Sunday, August 04, 2024

Pension Funds: One Of The Many Causes Of Housing Shortages, Homelessness

 I started a long post trying to show that homelessness isn't a local issue.  Well, sure, the impact is local, but the main causes are outside the control of local politicians.  While that post sits around (maybe forever) waiting for me to make it perfect, an article in Sunday's LA Times gives a great example of how greed and uncontrolled capitalism set up a structure that makes many ordinary folks with money in pension funds unwitting accomplices to the high cost of housing.  From the LA Times:

"At the Shady Lane Apartments in the suburbs east of San Diego, the carpet could be worn, the appliances old. But with some of the cheaper rents around, the complex was a relatively affordable home for an increasingly priced-out working class.

Then, in 2021, the nonprofit that owned the 112-unit property sold it. In less than three years, the new owners raised rent for vacant units 21 percentage points more than landlords in nearby neighborhoods, according to data from a real estate research firm. On average, available homes at the complex went from less expensive than the surrounding area to more expensive.

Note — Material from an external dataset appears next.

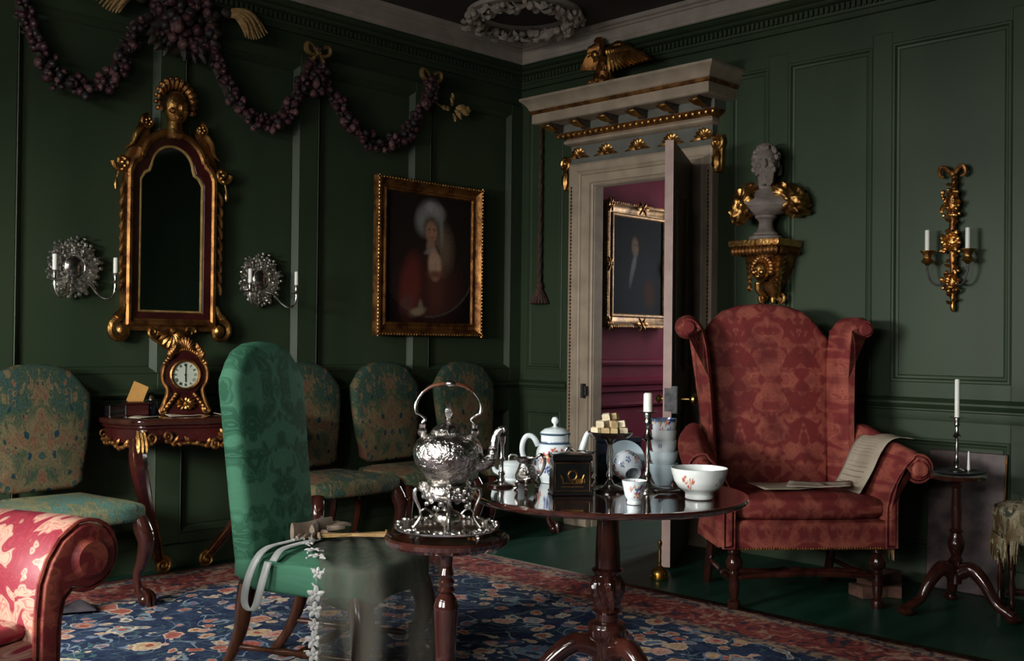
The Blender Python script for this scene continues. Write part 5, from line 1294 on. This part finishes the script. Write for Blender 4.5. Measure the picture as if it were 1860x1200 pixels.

Existing tenants saw change too. Rubin Flournoy, a supervisor at a city water treatment plant, said he’s seen his rent climb roughly twice as much annually since the sale. What he didn’t know was that the new owners had a surprising funding source: people like himself.

The El Cajon complex had been sold, according to research firm CoStar and commercial loan reports, to a giant real estate investment fund managed by the private equity firm Blackstone. Investors in the fund include the California State Teachers’ Retirement System and other public pension funds across the country.

There's the bind.  Pension and other such funds, like the Alaska Permanent Fund, are supposed to be invested to increase the value of the fund.  For pension funds, the purpose is to be able to pay pensions once people retire.  An important goal.

But few fund managers worry too much about the social and environmental impacts of the funds they invest in.  Some have started to pay attention to these issues - generally called ESG (Environmental, Social, Governance).    Republican legislators have started introducing legislation demanding punishing companies that use ESG criteria in investing.   [This is a Forbes article and I assumed I'd be blocked.  They said it was 1 of 4 free articles.  Clear out your cache regularly]  It seems Republicans are against regulations except when they aren't.  


Now, this was a short and easy post to write (and I hope to read).  Store it in that part of your brain that monitors housing and homelessness issues.  And the negative side effects of unregulated (or loosely regulated) capitalism.  

Also check on the funds your money (personal or pension or Permanent Fund, etc.) is invested in.  

I did look at the Alaska Permanent Fund Investments and the Alaska Teachers Retirement Fund (2021), but I couldn't find Blackstone.  But such funds could be hidden somewhere I didn't know to look.  I did find that Blackstone bought the Alaska Permanent Fund's infrastructure portfolio for $1 billion.   I didn't go much beyond the headline because of a paywall. (Giving them my email address is a kind of paywall to me.)